Nem me é possível aqui deixar
de lastimar, abolicionista como também sou, que os abolicionistas de meu paiz
applaudissem a essa reforma, sem advertir em que era apenas um melhoramento
superficial, apparente, com que o tlirono, ambicioso de colher as glorias da
grande idéa, mas incapaz de assumir-lhe magnanimamente a responsabilidade,
traçou protellar indefinidamente a reforma real!.
O governo resolveu também pôr
termo ao recrutamento ; enfastiou-se de ser selvagem ; não quiz mais fatigar a
seus agentes, nem enxovalhar-lhes as mãos fazendo agarrar os cidadãos no meio
da rua e caçal-os como bestas feras. O governo viajou, e quer civilisar-se. Mas
que nos trouxe da Europa o governo como lembrança de viagem? Trouxe-nos a
conscripção, lei impolitica, odiosa e grotesca.
Lei grotesca; porque vem
plantar neste paiz a tyrannía militar de Guilherme III, como se tivéssemos
alliada contra nós a America inteira.
Lei odiosa ; porque vem agitar
sobre o povo o maior de todos os flagellos que tem assolado este paiz.

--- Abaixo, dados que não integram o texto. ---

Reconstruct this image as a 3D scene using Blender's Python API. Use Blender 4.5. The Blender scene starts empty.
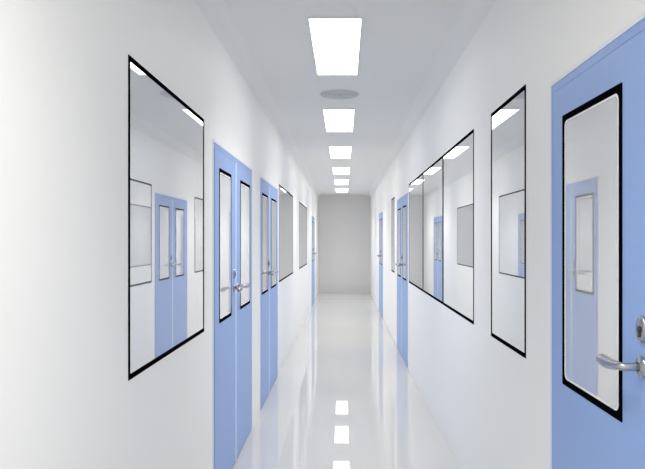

Lei impolitica ; porque ha
situações geographicas que obrigam os Estados a reservas ; e assim como, na
Europa, uma republica, sosinha entre monarchias, está, para conservar-se, na
necessidade de convencer á vizinhança de que não abriga em si ambições
invasoras, assim uma monarchia militarisada no meio de um continente
republicano ha de ser por força alvo de desconfianças invenciveis e causa
temerária de luctas muito arriscadas.
Ah ! se o povo de minha terra
ainda não repelliu terminantemente essa reforma indigna, é porque infelizmente
todo o povo entre nós não sabe ler.
Mas logo que, no meio deste povo,
reu, perante Deus e perante os outros povos, do crime de indifferença, a
instituição inexorável e sinistra for bater á porta de cada casa, como o anjo
do extermínio nessa noite de assolação com que Deus puniu outr'ora áquelle
outro povo culpado; quando os pães, estendendo os braços, não encontrarem mais
os filhos ; então levantar-se-ha neste paiz um clamor que ha de subir muito
acima do throno, e que Deus ha de ouvir, porque será o clamor das famílias
dilaceradas, das mães feridas no intimo de suas entranhas.
E quando esse clamor
pungentissimo de vozes infinitas disser : Que é de nossos filhos? Que é da ílôr de nossas esperanças reservada
por nós para as artes bemditas e moralisadoras da paz e entregue por vós aos
hábitos estéreis e corruptores da vida militar? Que é d'essas almas, prole de
nossas almas, onde tínhamos semeado os germens de tanta felicidade domestica e
de tanta prosperidade nacional, e que, ou, embebidas por culpa vossa na vida
absorvente dos quartéis, perderam-se para a familia, para a pátria, para a
civilisação, ou cahiram, e vão cahir, ceifadas pelas guerras que provocaes com
as vossas estultas ostentações bellicosas, com a vossa diplomacia inepta, com a
vossa política de iniqüidade? .... quando soar esse clamor dos affectos mais
sagrados, impiamente desconhecidos, Deus inspire e ajude o governo do meu paiz
a sahir-se bem no dia da conta ; porque as mães hão de fazer-se propagandistas,
e os pães brazileiros não hão de ter perdido o defeito de prezar mais ao sangue
do seu sangue que aos caprichos insensatos da coroa.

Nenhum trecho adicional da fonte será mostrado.